If one were an al-Qaeda analyst, seeking to find an answer to the questions posed by the unbroken string of catastrophes listed above, the basic problem to resolve is whether the Jihad's "business model" itself is at fault. The normal tendency when experiencing failure after having reached a high point is to blame tactical mistakes. But when the string of defeats goes on for too long the possibility of strategic failure must be faced.

Here we come to one of the most unrecognized weaknesses of a clandestine organization. Nearly every secret society is structured for command from the top down. This top-down architecture is imposed by bandwidth limitations inherent in clandestine operations. Democracies are bandwidth hogs because anyone and everyone argues over which direction to take. Clandestine organizations which must guard their communications closely don't have the carrying capacity to permit debate. They can't hold conclaves, congresses and the like. Their capacity for self-correction is limited.

One workaround to this limitation would be to create an open political wing under which the armed wing would be subordinated. But al-Qaeda, having rejected the democratic process from first principles, is by definition unable to subordinate itself to anything besides the theocratic vision of its leaders.
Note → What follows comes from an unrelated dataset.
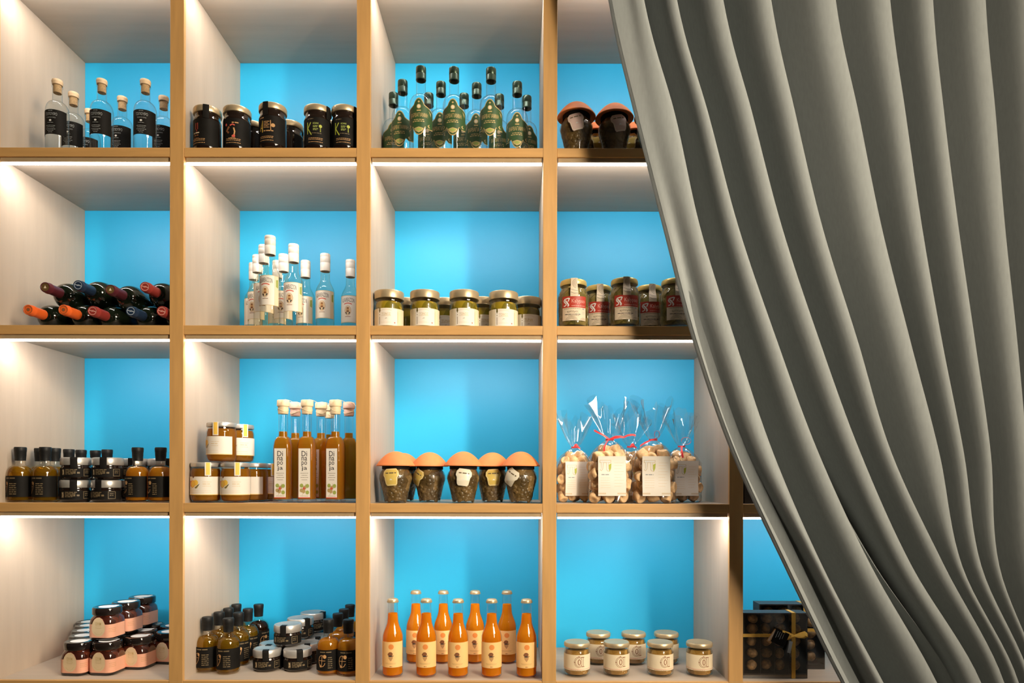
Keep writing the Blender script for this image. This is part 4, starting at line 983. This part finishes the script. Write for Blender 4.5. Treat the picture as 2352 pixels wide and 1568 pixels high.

This is a roundabout way of saying that while al-Qaeda may be resistant to tactical setbacks, it is by nature susceptible to strategic failure. Once it gets itself into a conceptual rut, or its leadership goes off on a tangent, there is little the mass base can do to rescue it from itself. Thus, the history of clandestine organizations is not one of evolutionary progress but succession. When al-Qaeda falls far enough from accumulated setbacks it will be challenged by another clandestine organization with a new and possibly better strategic vision. Therefore what is likely to happen in Iraq, and possibly in the world at large, is that al-Qaeda will continue to decline until a new and better adapted Jihadi group makes an appearance. If there is a next September 11 it will be launched by a new organization, possibly an offshoot of the old, which has been gathering unnnoticed in the shadows while we continue to beat up on Osama's old jalopy.

3 Comments:

Blogger exhelodrvr1 said...

"new and better" is a scary thought. Nuclear-capable? Hopefully we have learned our lesson about fighting past wars, and are thinking "outside the box" to detect and defeat these up-and-comers in earlier stages, but I fear that we have not.

1/03/2008 07:02:00 PM  
Blogger Peter Grynch said...

On the ninth day of Christmas the Army gave to me
9 cell leaders,
8 emirs,
7 IEDs,
6 biased media shills,
5 facilitators,

And Osama in a bomb factory!

1/04/2008 06:47:00 AM  
Blogger Triton'sPolarTiger said...

I missed this one - excellent analysis, BigCat.